Work to be completed | Write out the material exactly, leaving every picture behind.

Data section |
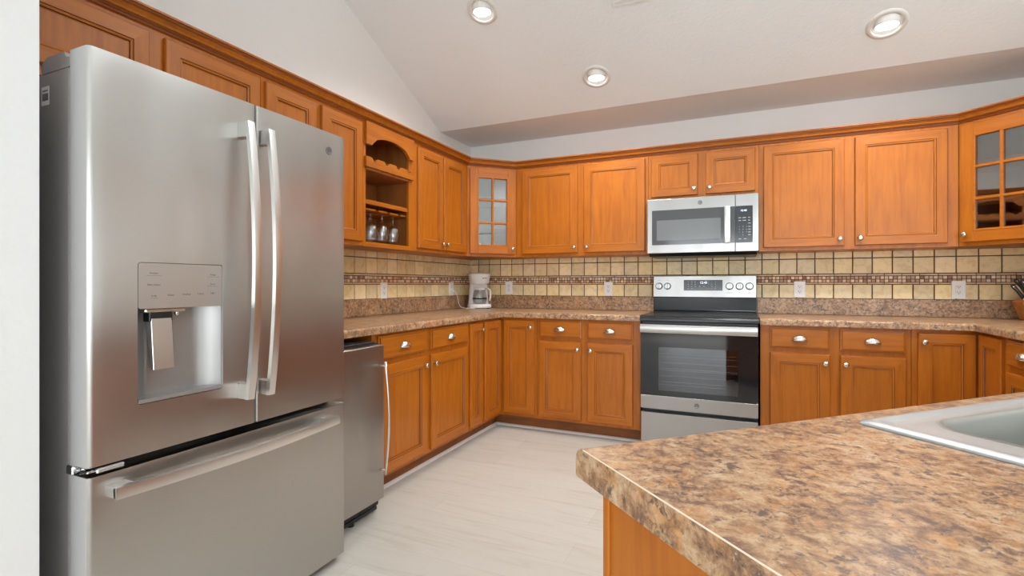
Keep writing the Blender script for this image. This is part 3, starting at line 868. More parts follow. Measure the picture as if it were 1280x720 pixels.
def splash(name, label, axis, lo, hi, phase, skip=None):
    """axis 'y': on the back wall, running in x; 'x' on the left wall; 'r' on the right wall"""
    def P(a, b, z0, z1, d0, d1):
        if axis == 'y': return (a, -d1, z0), (b, -d0, z1)
        if axis == 'x': return (d0, a, z0), (d1, b, z1)
        return (W - d1, a, z0), (W - d0, b, z1)
    mb = MB(); a, b = P(lo, hi, 1.033, 1.372, .0005, .005); mb.box(a, b)
    g = mb.build(name, 'grout'); tag(g, label, 'tile backsplash')
    field = []; k0 = math.floor((lo - phase) / TP)
    x = phase + k0 * TP
    gr = .0022
    while x < hi:
        a, b = max(x + gr, lo), min(x + TP - gr, hi)
        if b - a > .012:
            for z0, z1 in ((1.034, 1.133), (1.210, 1.3165), (1.3205, 1.371)):
                p, q = P(a, b, z0, z1, .003, .009); field.append((p, q, tile_col()))
        x += TP
    tinted(field, 'stone_tiles', g, {'y': 'y', 'x': 'x', 'r': 'r'}[axis])
    mos = []; s = .0245; x = lo; i = 0
    while x < hi:
        b = min(x + s - .0018, hi)
        if b - x > .006:
            for r in range(2):
                z0 = 1.1485 + r * .0225
                c = MOS[2] if (i + r) % 2 == 0 and random.random() < .6 else random.choice(MOS)
                kk = random.uniform(.85, 1.1); p, q = P(x, b, z0, z0 + .0208, .003, .0085); mos.append((p, q, tuple(v * kk for v in c)))
        x += s; i += 1
    x = lo
    while x < hi:
        b = min(x + .098 - .002, hi)
        if b - x > .01:
            for z0, z1 in ((1.1365, 1.1468), (1.1946, 1.2065)):
                kk = random.uniform(.9, 1.05); p, q = P(x, b, z0, z1, .003, .010); mos.append((p, q, (.78 * kk, .57 * kk, .38 * kk)))
        x += .098
    tinted(mos, 'mosaic_border', g, axis)
    return g
splash('tile_backsplash', 'cream stone tile backsplash with mosaic band along the back wall behind the range', 'y', .0095, W - .0095, .431)
splash('tile_backsplash', 'cream stone tile backsplash with a mosaic band, on the left wall near the fridge', 'x', -2.598, -.0095, -1.6)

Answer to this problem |
Keep writing the Blender script for this image. This is part 3, starting at line 868. More parts follow. Measure the picture as if it were 1280x720 pixels.
def splash(name, label, axis, lo, hi, phase, skip=None):
    """axis 'y': on the back wall, running in x; 'x' on the left wall; 'r' on the right wall"""
    def P(a, b, z0, z1, d0, d1):
        if axis == 'y': return (a, -d1, z0), (b, -d0, z1)
        if axis == 'x': return (d0, a, z0), (d1, b, z1)
        return (W - d1, a, z0), (W - d0, b, z1)
    mb = MB(); a, b = P(lo, hi, 1.033, 1.372, .0005, .005); mb.box(a, b)
    g = mb.build(name, 'grout'); tag(g, label, 'tile backsplash')
    field = []; k0 = math.floor((lo - phase) / TP)
    x = phase + k0 * TP
    gr = .0022
    while x < hi:
        a, b = max(x + gr, lo), min(x + TP - gr, hi)
        if b - a > .012:
            for z0, z1 in ((1.034, 1.133), (1.210, 1.3165), (1.3205, 1.371)):
                p, q = P(a, b, z0, z1, .003, .009); field.append((p, q, tile_col()))
        x += TP
    tinted(field, 'stone_tiles', g, {'y': 'y', 'x': 'x', 'r': 'r'}[axis])
    mos = []; s = .0245; x = lo; i = 0
    while x < hi:
        b = min(x + s - .0018, hi)
        if b - x > .006:
            for r in range(2):
                z0 = 1.1485 + r * .0225
                c = MOS[2] if (i + r) % 2 == 0 and random.random() < .6 else random.choice(MOS)
                kk = random.uniform(.85, 1.1); p, q = P(x, b, z0, z0 + .0208, .003, .0085); mos.append((p, q, tuple(v * kk for v in c)))
        x += s; i += 1
    x = lo
    while x < hi:
        b = min(x + .098 - .002, hi)
        if b - x > .01:
            for z0, z1 in ((1.1365, 1.1468), (1.1946, 1.2065)):
                kk = random.uniform(.9, 1.05); p, q = P(x, b, z0, z1, .003, .010); mos.append((p, q, (.78 * kk, .57 * kk, .38 * kk)))
        x += .098
    tinted(mos, 'mosaic_border', g, axis)
    return g
splash('tile_backsplash', 'cream stone tile backsplash with mosaic band along the back wall behind the range', 'y', .0095, W - .0095, .431)
splash('tile_backsplash', 'cream stone tile backsplash with a mosaic band, on the left wall near the fridge', 'x', -2.598, -.0095, -1.6)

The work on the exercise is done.